#### [REQUEST]
Skip the pictures and quote all of the lines exactly.

— START —

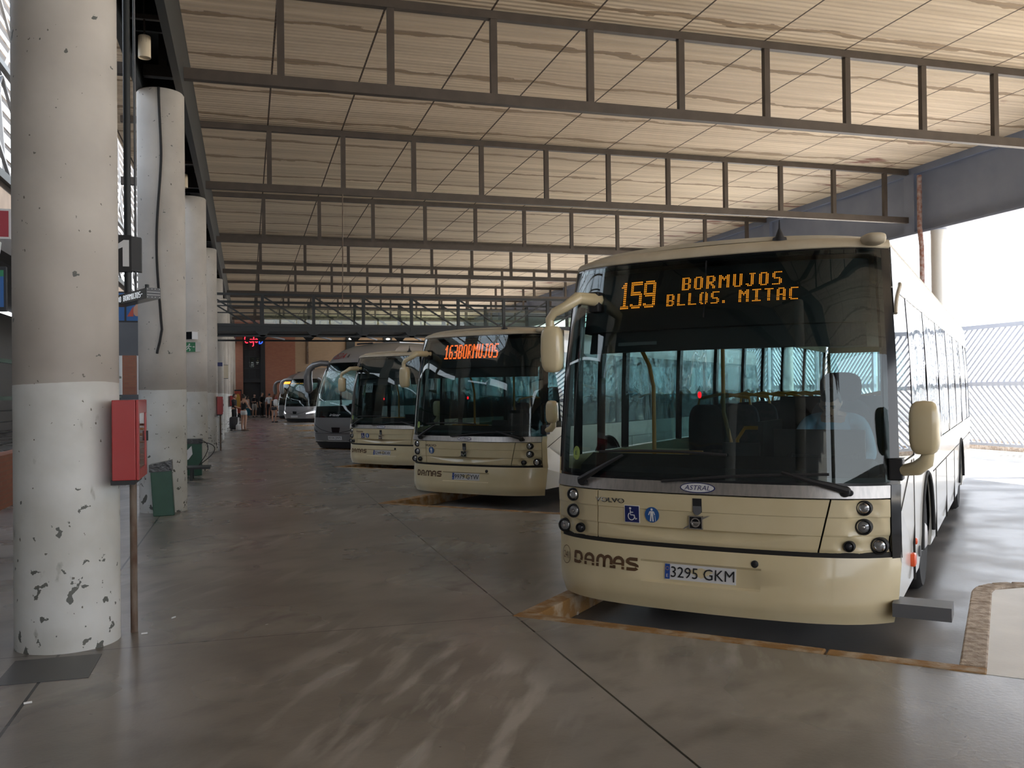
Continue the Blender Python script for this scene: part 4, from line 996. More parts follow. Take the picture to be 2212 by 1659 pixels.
G = {'B': '#####. ##..## ##..## ##..## #####. ##..## ##..## ##..## #####.', 'O': '.####. ##..## ##..## ##..## ##..## ##..## ##..## ##..## .####.',
     'R': '#####. ##..## ##..## ##..## #####. ####.. ##.##. ##..## ##..##', 'M': '##...## ###.### ####### ##.#.## ##...## ##...## ##...## ##...## ##...##',
     'U': '##..## ##..## ##..## ##..## ##..## ##..## ##..## ##..## .####.', 'J': '..#### ...##. ...##. ...##. ...##. ...##. ...##. ##.##. .###..',
     'S': '.##### ##.... ##.... ##.... .####. ....## ....## ....## #####.', 'L': '##.... ##.... ##.... ##.... ##.... ##.... ##.... ##.... ######',
     'I': '###### ..##.. ..##.. ..##.. ..##.. ..##.. ..##.. ..##.. ######', 'T': '###### ..##.. ..##.. ..##.. ..##.. ..##.. ..##.. ..##.. ..##..',
     'A': '.####. ##..## ##..## ##..## ###### ##..## ##..## ##..## ##..##', 'C': '.##### ##.... ##.... ##.... ##.... ##.... ##.... ##.... .#####',
     '.': '.. .. .. .. .. .. .. ## ##', ' ': '..... ..... ..... ..... ..... ..... ..... ..... .....', '1': '..##.. .###.. ####.. ..##.. ..##.. ..##.. ..##.. ..##.. ######',
     '6': '.####. ##.... ##.... ##.... #####. ##..## ##..## ##..## .####.', '3': '#####. ....## ....## ....## .####. ....## ....## ....## #####.',
     '0': '.####. ##..## ##..## ##..## ##..## ##..## ##..## ##..## .####.', '8': '.####. ##..## ##..## ##..## .####. ##..## ##..## ##..## .####.',
     ':': '.. .. ## ## .. ## ## .. ..', '-': '..... ..... ..... ..... ##### ..... ..... ..... .....', '5': '###### ##.... ##.... ##.... #####. ....## ....## ....## #####.', '9': '.####. ##..## ##..## ##..## .##### ....## ....## ....## .####.'}
BIG = {'1': ['..##..', '.###..', '####..']+['..##..']*9+['######', '######'],
       '5': ['########', '########', '##......', '##......', '##......', '#######.', '########', '......##', '......##', '......##', '......##', '##....##', '########', '.######.'],
       '9': ['.######.', '########', '##....##', '##....##', '##....##', '##....##', '########', '.#######', '......##', '......##', '......##', '##....##', '########', '.######.']}
def rows(s, gap=1, font=None):
    n = 14 if font else 9; R = ['']*n
    for i, ch in enumerate(s):
        g = font[ch] if font else G[ch].split()
        for r in range(n): R[r] += ('.'*gap if i else '')+g[r]
    return R
dot = (.74, .74)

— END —

#### [RESULT OF THIS EXERCISE]
Continue the Blender Python script for this scene: part 4, from line 996. More parts follow. Take the picture to be 2212 by 1659 pixels.
G = {'B': '#####. ##..## ##..## ##..## #####. ##..## ##..## ##..## #####.', 'O': '.####. ##..## ##..## ##..## ##..## ##..## ##..## ##..## .####.',
     'R': '#####. ##..## ##..## ##..## #####. ####.. ##.##. ##..## ##..##', 'M': '##...## ###.### ####### ##.#.## ##...## ##...## ##...## ##...## ##...##',
     'U': '##..## ##..## ##..## ##..## ##..## ##..## ##..## ##..## .####.', 'J': '..#### ...##. ...##. ...##. ...##. ...##. ...##. ##.##. .###..',
     'S': '.##### ##.... ##.... ##.... .####. ....## ....## ....## #####.', 'L': '##.... ##.... ##.... ##.... ##.... ##.... ##.... ##.... ######',
     'I': '###### ..##.. ..##.. ..##.. ..##.. ..##.. ..##.. ..##.. ######', 'T': '###### ..##.. ..##.. ..##.. ..##.. ..##.. ..##.. ..##.. ..##..',
     'A': '.####. ##..## ##..## ##..## ###### ##..## ##..## ##..## ##..##', 'C': '.##### ##.... ##.... ##.... ##.... ##.... ##.... ##.... .#####',
     '.': '.. .. .. .. .. .. .. ## ##', ' ': '..... ..... ..... ..... ..... ..... ..... ..... .....', '1': '..##.. .###.. ####.. ..##.. ..##.. ..##.. ..##.. ..##.. ######',
     '6': '.####. ##.... ##.... ##.... #####. ##..## ##..## ##..## .####.', '3': '#####. ....## ....## ....## .####. ....## ....## ....## #####.',
     '0': '.####. ##..## ##..## ##..## ##..## ##..## ##..## ##..## .####.', '8': '.####. ##..## ##..## ##..## .####. ##..## ##..## ##..## .####.',
     ':': '.. .. ## ## .. ## ## .. ..', '-': '..... ..... ..... ..... ##### ..... ..... ..... .....', '5': '###### ##.... ##.... ##.... #####. ....## ....## ....## #####.', '9': '.####. ##..## ##..## ##..## .##### ....## ....## ....## .####.'}
BIG = {'1': ['..##..', '.###..', '####..']+['..##..']*9+['######', '######'],
       '5': ['########', '########', '##......', '##......', '##......', '#######.', '########', '......##', '......##', '......##', '......##', '##....##', '########', '.######.'],
       '9': ['.######.', '########', '##....##', '##....##', '##....##', '##....##', '########', '.#######', '......##', '......##', '......##', '##....##', '########', '.######.']}
def rows(s, gap=1, font=None):
    n = 14 if font else 9; R = ['']*n
    for i, ch in enumerate(s):
        g = font[ch] if font else G[ch].split()
        for r in range(n): R[r] += ('.'*gap if i else '')+g[r]
    return R
dot = (.74, .74)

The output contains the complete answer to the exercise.